--- START ---

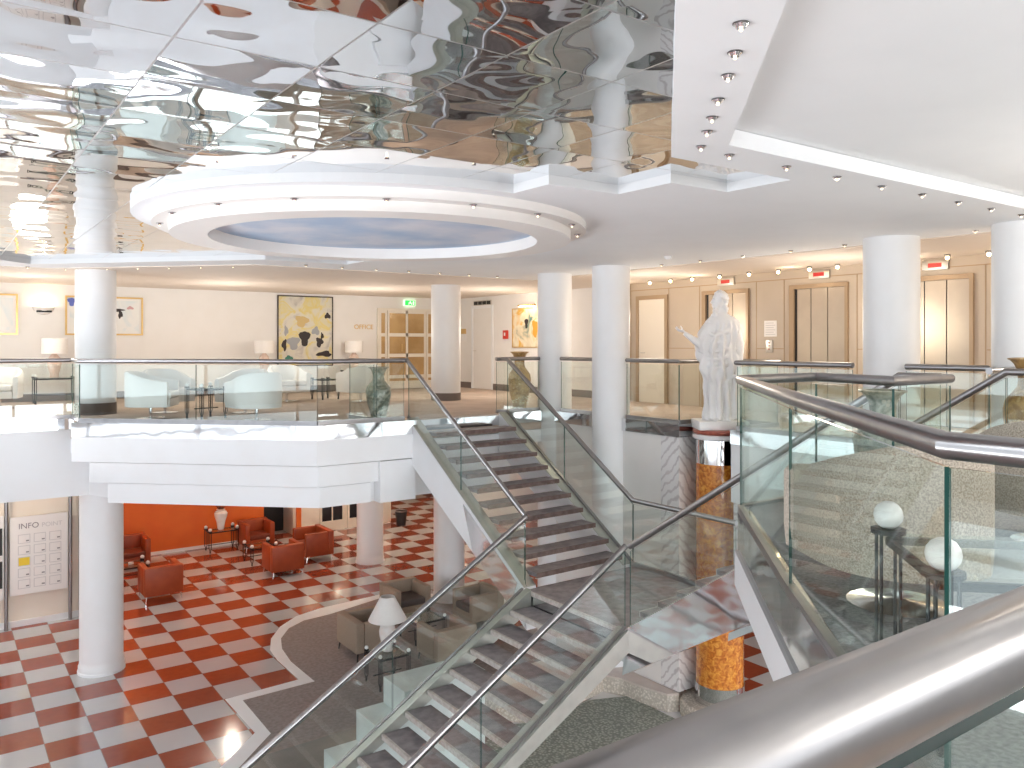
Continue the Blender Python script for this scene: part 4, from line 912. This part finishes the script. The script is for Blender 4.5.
area('upward_fill', (XW-5.0, 9.0, .05), (PI, 0, 0), 8, 26, 4000, (.95, .97, 1.0)).data.specular_factor = .2  # added up-facing fill lamp outside the side windows, brightens the ceiling
area('upward_fill', (4.0, YS-5.0, .05), (PI, 0, 0), 16, 8, 120, (.97, .98, 1.0)).data.specular_factor = .2  # second added fill lamp, outside the rear windows; no ground is modelled
w = bpy.data.worlds.new('daylight'); bpy.context.scene.world = w; w.use_nodes = True
w.node_tree.nodes['Background'].inputs[0].default_value = (.86, .93, 1, 1); w.node_tree.nodes['Background'].inputs[1].default_value = .8
WARM = (1, .80, .58)
for y in (12.0, 10.2, 8.2, 6.2, 4.6): point('lift_wall_glow', (11.45, y, ZC-.16), 1.6, WARM, .05)
for x, y in ((1.5, 17.4), (5, 17.2), (8.2, 17.0), (10.6, 15.5)): point('lounge_glow', (x, y, ZC-.95), 24, (1, .93, .84), .3)
for x, y in ((10.6, 10.5), (10.7, 7.0), (10.6, 3.2)): point('gallery_glow', (x, y, ZC-.95), 26, (1, .90, .78), .3)
for x, y in ((7, 1.2), (3.5, -1.5), (9, 0)): point('platform_glow', (x, y, ZC-.9), 44, (1, .93, .85), .2)
point('sconce_glow', (1.93, YN-.12, 6.28), 2, WARM, .04); point('picture_glow', (XE-.2, 16.0, 6.38), 2, WARM, .04)
for x, y in ((3.3, 21.9),): point('orange_wall_glow', (x, y, 3.45), 40, (1, .7, .4), .08)
for x, y in ((9.3, 20.6), (12.0, 17.5), (12.2, 24)): point('hall_glow', (x, y, 3.5), 60, (1, .8, .58), .12)
for x, y in ((.5, 17.2), (5.5, 18.5)): point('hall_glow', (x, y, 3.5), 34, (1, .86, .7), .12)
point('stair_glow', (9.9, 6.6, 3.4), 30, (1, .85, .68), .12)

# ================================================================ CAMERA
cam = bpy.data.cameras.new('camera'); co = bpy.data.objects.new('camera', cam); C.objects.link(co)
co.location = (0, 0, E); co.rotation_euler = (PI/2, 0, -TH); cam.sensor_width = 36; cam.lens = F/1024*36; cam.shift_y = -40/1024.; cam.clip_start = .02
S = bpy.context.scene; S.camera = co
S.view_settings.view_transform = 'Standard'; S.view_settings.look = 'None'; S.view_settings.gamma = 1; S.view_settings.use_curve_mapping = False
S.view_settings.exposure = 0.95
S.cycles.max_bounces = 10; S.cycles.diffuse_bounces = 5; S.cycles.glossy_bounces = 5; S.cycles.transparent_max_bounces = 24; S.cycles.sample_clamp_indirect = 6
S.cycles.caustics_reflective = False; S.cycles.caustics_refractive = False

--- END ---

* **Direction**:
Starting at the first line of the material, output exactly the lines up to and including the one with "point('stair_glow', (9.9, 6.6, 3.4), 30, (1, .85, .68), .12)". Do not include the pictures.

* **Full response**:
Continue the Blender Python script for this scene: part 4, from line 912. This part finishes the script. The script is for Blender 4.5.
area('upward_fill', (XW-5.0, 9.0, .05), (PI, 0, 0), 8, 26, 4000, (.95, .97, 1.0)).data.specular_factor = .2  # added up-facing fill lamp outside the side windows, brightens the ceiling
area('upward_fill', (4.0, YS-5.0, .05), (PI, 0, 0), 16, 8, 120, (.97, .98, 1.0)).data.specular_factor = .2  # second added fill lamp, outside the rear windows; no ground is modelled
w = bpy.data.worlds.new('daylight'); bpy.context.scene.world = w; w.use_nodes = True
w.node_tree.nodes['Background'].inputs[0].default_value = (.86, .93, 1, 1); w.node_tree.nodes['Background'].inputs[1].default_value = .8
WARM = (1, .80, .58)
for y in (12.0, 10.2, 8.2, 6.2, 4.6): point('lift_wall_glow', (11.45, y, ZC-.16), 1.6, WARM, .05)
for x, y in ((1.5, 17.4), (5, 17.2), (8.2, 17.0), (10.6, 15.5)): point('lounge_glow', (x, y, ZC-.95), 24, (1, .93, .84), .3)
for x, y in ((10.6, 10.5), (10.7, 7.0), (10.6, 3.2)): point('gallery_glow', (x, y, ZC-.95), 26, (1, .90, .78), .3)
for x, y in ((7, 1.2), (3.5, -1.5), (9, 0)): point('platform_glow', (x, y, ZC-.9), 44, (1, .93, .85), .2)
point('sconce_glow', (1.93, YN-.12, 6.28), 2, WARM, .04); point('picture_glow', (XE-.2, 16.0, 6.38), 2, WARM, .04)
for x, y in ((3.3, 21.9),): point('orange_wall_glow', (x, y, 3.45), 40, (1, .7, .4), .08)
for x, y in ((9.3, 20.6), (12.0, 17.5), (12.2, 24)): point('hall_glow', (x, y, 3.5), 60, (1, .8, .58), .12)
for x, y in ((.5, 17.2), (5.5, 18.5)): point('hall_glow', (x, y, 3.5), 34, (1, .86, .7), .12)
point('stair_glow', (9.9, 6.6, 3.4), 30, (1, .85, .68), .12)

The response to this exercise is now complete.